Update: We’ve given up waiting on Birger. Read this.
We’ve made a fairly large decision about our Red package. We’ve decided (or at any rate are presently leaning heavily toward) forgoing Red’s lenses (and other much higher-priced cine glass) in favor of getting Birger’s Canon EOS lens mount.
I’ve discussed some of the tradeoffs with cine vs. photo lenses before. So, why have we decided to go in this direction? Well, largely it’s just a cost/benefit analysis. We can’t afford a $100K Cooke S4 set. Nor do we want to rent all the time; one of the major attractions of Red, for us, is that we can own a complete package. We can afford Red’s glass, so that’s what we’re putting up against the SLR option.
With SLR lenses, for the price of just a Red 18-50mm zoom, we can get the Birger mount, plus several primes and zooms. For the price of the 18-50mm zoom + the price of the 50-150 zoom, we can buy practically every current-model EOS lens we can ever imagine wanting to shoot with. The SLR route just provides much more flexibility. For instance, buying the two Red lenses, we’d be stuck at f/2.8. Going the Canon route, we can walk into B&H and buy one of these, and get a lot more light onto the sensor for night exteriors.
The Birger guys have managed to come up with some pretty neat stuff. Their mount will be able to feed lens metadata into the camera, once Red enables this feature, for instance, just like Red’s lenses (or other lenses with /i technology) can. This will solve the problem of figuring out what your aperture is set to on EOS lenses (which have no physical aperture controls or indicators). The camera will simply tell you.
Perhaps more interesting, the Birger mount can control focus as well as aperture, using the built-in focusing motors of EOS lenses. And this is were we get what I think might be a little glimpse of the future. If you read my previous post (linked above) about the benefits of real cine glass, you’ll see that a lot of them are related to the mechanics of focus pulling. If electronic focus pulling turns out to work smoothly, a lot of that goes right out the window. Lenses won’t need perfectly calibrated physical focus markings, because a bit of testing will produce an electronic table mapping specific physical distances to specific electronic settings. Lenses won’t need extended focus scales either, of course, because they can be moved with electronic precision regardless of how close together their focus marks are physically. This opens the door up to achieving great results with very low-cost mass-produced glass[1].
Electronic focus control has boarder implications than just eliminating the need for some costly precision mechanical engineering, though. It also opens the door to all sorts of new capabilities. Birger’s system will be controllable via Bluetooth. Imagine figuring out your focus marks using Red’s “magic focus assist”, and then programing them into a laptop and cueing them at the appropriate times with a couple of key presses. Or imagine a “smart” autofocus system based around range-finding equipment, which could rack focus to track an object through space far better than any human focus puller. Birger has dropped hints they’re already working on something like the latter, due in the second half of 2008.

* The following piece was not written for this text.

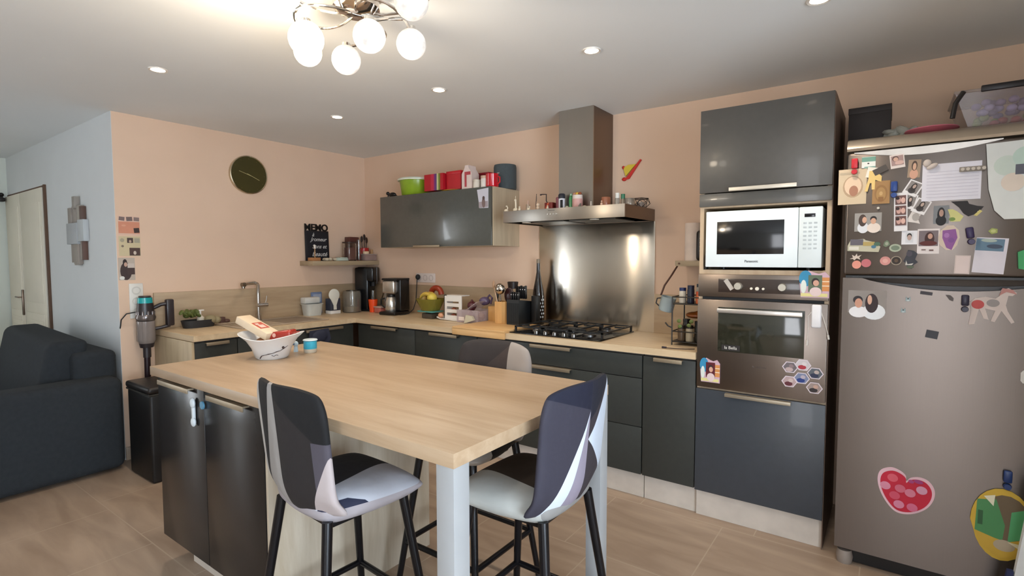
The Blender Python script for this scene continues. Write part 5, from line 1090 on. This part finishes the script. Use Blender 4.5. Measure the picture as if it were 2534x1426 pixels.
# printed stretch covers: planes are (nx, ny, nz, d): inside when dot > d
K, CHc, MG, LGc, WHc, NV = '15151a', '3b3638', '5e585c', 'a29a9c', 'd6d6da', '1a1d2e'
m1b = patch_mat('cover_one_back', '1f1a1b', [
    ([(-1, 0, 0, 0)], '9b9794'), ([(-1, 0, .27, .30), (1, 0, 0, -.14)], '120f11'), ([(-1, 0, 0, .14)], 'bfbbb7'),
    ([(.75, 0, 1, .99), (1, 0, 0, 0)], '08080c'), ([(1, 0, 0, .15), (0, 0, -1, -.87)], '4a454e'), ([(1, 0, -.5, -.21)], 'b3a7a6')])
m1s = patch_mat('cover_one_seat', 'a9a2a8', [([(-1, 0, 0, -.09)], '20222a'), ([(-1, -.6, 0, .12)], '8c8884'), ([(1, .25, 0, .07)], 'b9bcc6'), ([(1, -.5, 0, .2), (0, 0, -1, -.67)], '20243c'), ([(0, 0, -1, -.645)], 'a39ca0')])
m2b = patch_mat('cover_two_back', '34323f', [
    ([(1, 0, -.548, -.51), (-1, 0, 0, 0)], 'cfd8e6'), ([(1, 0, -.303, -.282), (-1, 0, 0, 0)], '8f8796'), ([(.35, 0, 1, .935), (-1, 0, 0, 0)], '14172c'),
    ([(1, 0, 0, .001)], '332d33'), ([(1, 0, 0, .001), (-.6, 0, 1, .9)], '181a28'), ([(.95, 0, -1, -.84), (.95, 0, 1, .84)], 'c6cfdd'), ([(1, 0, 0, .188)], 'c9ced8')])
m2s = patch_mat('cover_two_seat', '3a3028', [([(-1, .2, 0, .09)], 'b4b6b2'), ([(0, -1, 0, .14)], '8c8a88')])
m3b = patch_mat('cover_three_back', '3c3332', [([(1, 0, 0, .1)], '2a2526'), ([(1, 0, 1.2, 1.15)], '2c2728'), ([(-1, 0, 0, .07)], '9b938e')])
m3s = patch_mat('cover_three_seat', '1f1c1c', [([(0, 1, 0, .1)], 'b5b0aa'), ([(1, 1, 0, .1)], '8a8480')])
stool('bar stool with mostly charcoal cover pushed in at the table\'s near long side', (2.815, -2.37, 0), -.07, m1s, m1b)
stool('bar stool with white, lilac and navy triangle cover at the table\'s short end', (3.335, -2.0, 0), PI/2, m2s, m2b)
stool('bar stool on the far side of the table, only its grey backrest top showing', (2.86, -1.765, 0), PI, m3s, m3b)

# ---------------------------------------------------------------- living corner: sofa, bin, vacuum, wall art
FAB = mat('22272c', .95, var=.12, scale=40, bump=.5)
t = thing('sofa', 'dark charcoal fabric sofa against the grey wall', 'sofa', (-.6, -2.6, 0))
MB().box(.57, -.55, .02, .8, .44, .625, .05, 5).build('armrest', FAB, t)
MB().box(-.95, -.55, .02, -.73, .44, .62, .05, 5).build('armrest', FAB, t)
MB().box(-.74, .22, .05, .64, .46, .79, .04, 4).build('back_frame', FAB, t)
MB().box(-.73, -.5, .02, .57, .3, .3, .02, 3).build('base', FAB, t)
MB().box(-.725, -.52, .3, .565, .24, .44, .04, 4).build('seat_cushion', FAB, t)
b = MB(); b.box(-.6, .04, .4, .56, .26, .9, .05, 4)
for v in b.bm.verts:
    k = (v.co.z-.4)/.5; v.co.y += k*.1-.02; v.co.x += -.0+(.12*(1-k) if v.co.x < -.2 else 0)*-1*.3; v.co.z -= .0+max(0, v.co.x)*.06*k
b.build('back_cushion', FAB, t)
t = thing('trash_bin', 'tall black pedal bin between the sofa and the island', 'bin', (.435, -2.03, 0))
BK = mat('0d0c0d', .5)
MB().box(-.185, -.13, 0, .18, .08, .56, .015, 3).build('body', BK, t)
MB().box(-.195, -.14, .565, .185, .085, .61, .018, 3).build('lid', mat('191413', .4), t)
MB().box(-.19, -.135, .556, .182, .082, .566).build('bag_rim', mat('2c2a26', .6), t)
# cordless vacuum
t = thing('vacuum_cleaner', 'cordless stick vacuum with turquoise top docked on the pink wall', 'vacuum cleaner', (.1, -1.985, 0))
VD = mat('2a2326', .35); VG = mat('6e6664', .2, .6)
MB().box(-.098, -.03, .82, -.02, .03, 1.02, .01).build('wall_dock', VD, t)
MB().lathe([(0, 1.02), (.052, 1.02), (.052, 1.05), (.048, 1.1), (0, 1.1)], sx=.9).build('motor', VD, t)
MB().lathe([(0, 1.1), (.046, 1.1), (.044, 1.138), (0, 1.14)], sx=.9).build('filter_ring', mat('13989c', .25), t)
MB().lathe([(0, 1.141), (.04, 1.141), (.036, 1.15), (0, 1.15)], sx=.9).build('end_cap', VD, t)
b = MB(); b.lathe([(0, .98), (.056, .98), (.062, 1.0), (.056, 1.02), (0, 1.02)])
for k in range(10): b.box(.05*math.cos(k*PI/5)-.006, .05*math.sin(k*PI/5)-.006, .985, .05*math.cos(k*PI/5)+.006, .05*math.sin(k*PI/5)+.006, 1.045, .003)
b.build('cyclone', VG, t)
MB().lathe([(0, .82), (.045, .82), (.055, .84), (.055, .975), (0, .98)]).build('dust_bin', mat('8f8580', .12, var=.05, alpha=.8), t)
MB().lathe([(0, .79), (.04, .79), (.046, .82), (0, .82)]).build('bin_base', VD, t)
b = MB(); b.tube([(.0, .045, 1.06), (.02, .09, 1.085), (.03, .13, 1.09)], .014, 10).box(.005, .115, .93, .05, .165, 1.12, .01).tube([(.03, .14, .935), (.01, .09, .92), (.0, .05, .915)], .013, 10)
b.build('grip_handle', VD, t)
MB().cyl((0, 0, .79), (0, -.006, .2), .019, .019, 16).build('wand', mat('281a20', .3, .3), t)
MB().cyl((0, 0, .79), (0, 0, .72), .024, .024, 16).build('wand_collar', VD, t)
MB().box(-.09, -.06, .02, .1, .06, .09, .02).cyl((0, -.006, .2), (0, 0, .08), .018).build('floor_head', VD, t)
MB().tube([(-.02, -.05, 1.04), (-.04, -.1, 1.03), (-.06, -.125, .99), (-.07, -.13, .93)], .004).build('charging_cord', DARK, t)
# layered wood wall art
t = thing('wall_art', 'layered grey wooden slat wall sculpture on the grey wall', 'wall art', (-.7, -2.107, 1.64))
for x0, z0, x1, z1, d, c0 in ((-.19, -.02, -.12, .16, .03, '8b827a'), (-.13, .0, -.03, .17, .02, '948b83'), (-.06, .15, .0, .24, .035, '8f8880'), (-.0, .0, .09, .17, .025, 'a39c92'), (.08, -.02, .13, .16, .03, '5a4238'),
                             (-.2, -.12, .04, .04, .04, 'a2a5a8'), (.04, -.1, .17, .06, .035, 'b4b8ba'), (-.16, -.26, -.08, -.1, .025, '8f857c'), (-.09, -.27, .02, -.1, .03, '94897f'), (.01, -.24, .1, -.08, .02, '9c948c'), (.1, -.24, .135, -.08, .03, '5f4338'), (-.06, -.28, .0, -.14, .035, '8d857c')):
    MB().box(x0, -d, z0, x1, -.001, z1, .001).build('slat', wood(c0, c0, .6, 'z'), t)
# corner camera
t = thing('security_camera', 'small black camera on the far wall at the left edge', 'camera', (-2.85, -2.16, 2.02))
MB().cyl((0, 0, 0), (.03, 0, 0), .015).box(.02, -.05, -.05, .09, .02, -.01, .01).ell((.04, -.0, .02), (.025, .02, .02)).build('body', mat('140f0e', .4), t)

# ---------------------------------------------------------------- ceiling lights
EM = mat('ffe9cf', .5, emit=9, var=0)
for x, y, lb in ((1.131, -2.24, 'recessed spotlight nearest the grey wall, leftmost of all'), (1.1, -1.11, 'recessed spotlight above the sink run, left of the room corner'), (2.094, -1.122, 'recessed spotlight above the wall cabinet'), (3.1, -1.12, 'recessed spotlight in front of the hood chimney'), (4.045, -1.05, 'recessed spotlight above the oven column, cut by the photo\'s top')):
    t = thing('ceiling_spotlight', lb, 'light', (x, y, HC), (0, 0, 0), 'recessed ceiling spotlights')
    MB().lathe([(.034, -.0005), (.046, -.0005), (.044, -.006), (.034, -.004), (.034, -.0005)], seg=28).build('trim_ring', mat('d8d2ca', .3), t)
    MB().lathe([(0, -.0035), (.033, -.0035), (.033, -.001), (0, -.001)], seg=24).build('bulb', EM, t)
    spot('spot_beam', (x, y, HC-.012), 24, (1, .86, .7))
t = thing('ceiling_lamp', 'chrome ceiling lamp with curved arms and glowing round glass globes', 'light', (2.655, -2.15, HC))
MB().lathe([(0, -.0005), (.1, -.0005), (.1, -.02), (.085, -.03), (0, -.03)], seg=36).build('canopy_plate', mat('c9c4b8', .3, .5), t)
MB().lathe([(0, -.03), (.07, -.03), (.085, -.045), (.085, -.07), (.06, -.088), (0, -.09)], seg=32).build('hub', mat('c8c0ba', .1, 1), t)
EMW = mat('d6cfc8', .25, emit=.5, var=.3, scale=38)
EMB = mat('ffe6bc', .3, emit=7, var=.02)
for k, (x, y, z, r, mt_) in enumerate(((2.56, -2.30, 2.2, .062, EMB), (2.455, -2.225, 2.2, .052, EMB), (2.53, -2.105, 2.19, .056, EMW), (2.86, -2.26, 2.15, .054, EMW), (2.85, -2.06, 2.19, .054, EMW), (3.0, -2.2, 2.245, .056, EMW), (2.62, -2.42, 2.3, .056, EMW))):
    P0 = Vector((0, 0, -.08)); P1 = Vector((x-2.655, y+2.15, z-HC+r*.9)); side = Vector((-(P1.y), P1.x, 0)).normalized()*(.2 if k % 2 else -.2)
    pts = []
    for s in range(13):
        u = s/12; p = P0*(1-u)**3+(P0+P1*.35+side+Vector((0, 0, .02)))*3*u*(1-u)**2+(P1+side*.9+Vector((0, 0, .07)))*3*u*u*(1-u)+P1*u**3; pts.append(p)
    a_ = MB().tube(pts, .0055, 8).build('arm', CHROME, t)
    MB().cyl(P1+Vector((0, 0, .014)), P1-Vector((0, 0, .004)), .016, .02, 14).build('socket', CHROME, a_)
    MB().ell(P1-Vector((0, 0, r*.9)), (r, r, r), 26).build('globe', mt_, t)
bulb('lamp_glow', (2.48, -2.36, 2.02), 17, (1, .84, .64), .07)
bulb('lamp_glow', (2.8, -2.15, 1.98), 3, (1, .92, .82), .07)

Given all of this, it seems like EOS lenses with the Birger mount are shaping up to be the indie option of choice for Red.
Footnotes:
[1] We see this in a lot of places. Advances in electronics or information technology can sometimes eliminate the need for costly high-precision engineering. Consider the analog video systems of a couple of decades ago. Noise or distortion could creep in anywhere; power supplies had to provide clean power, every cable had to be perfect and well-shielded, and every electronic part had to be made with the highest possible precision. In today’s digital systems, none of that is true anymore; once a signal is digital, the electrical (or sometimes optical) paths that carry it only need to be good enough that the receiving system can tell a one from a zero. As long as that’s true (and for systems with digital error correction, sometimes even when it’s not), a bit of electrical noise somewhere doesn’t have any impact on the image.
Or, to use another glass-related example, consider that it used to be important to have matched color across a set of lenses; otherwise odds were you’d never get shots to match perfectly in post. Modern digital color correction has essentially eliminated the need for perfectly matched lens color.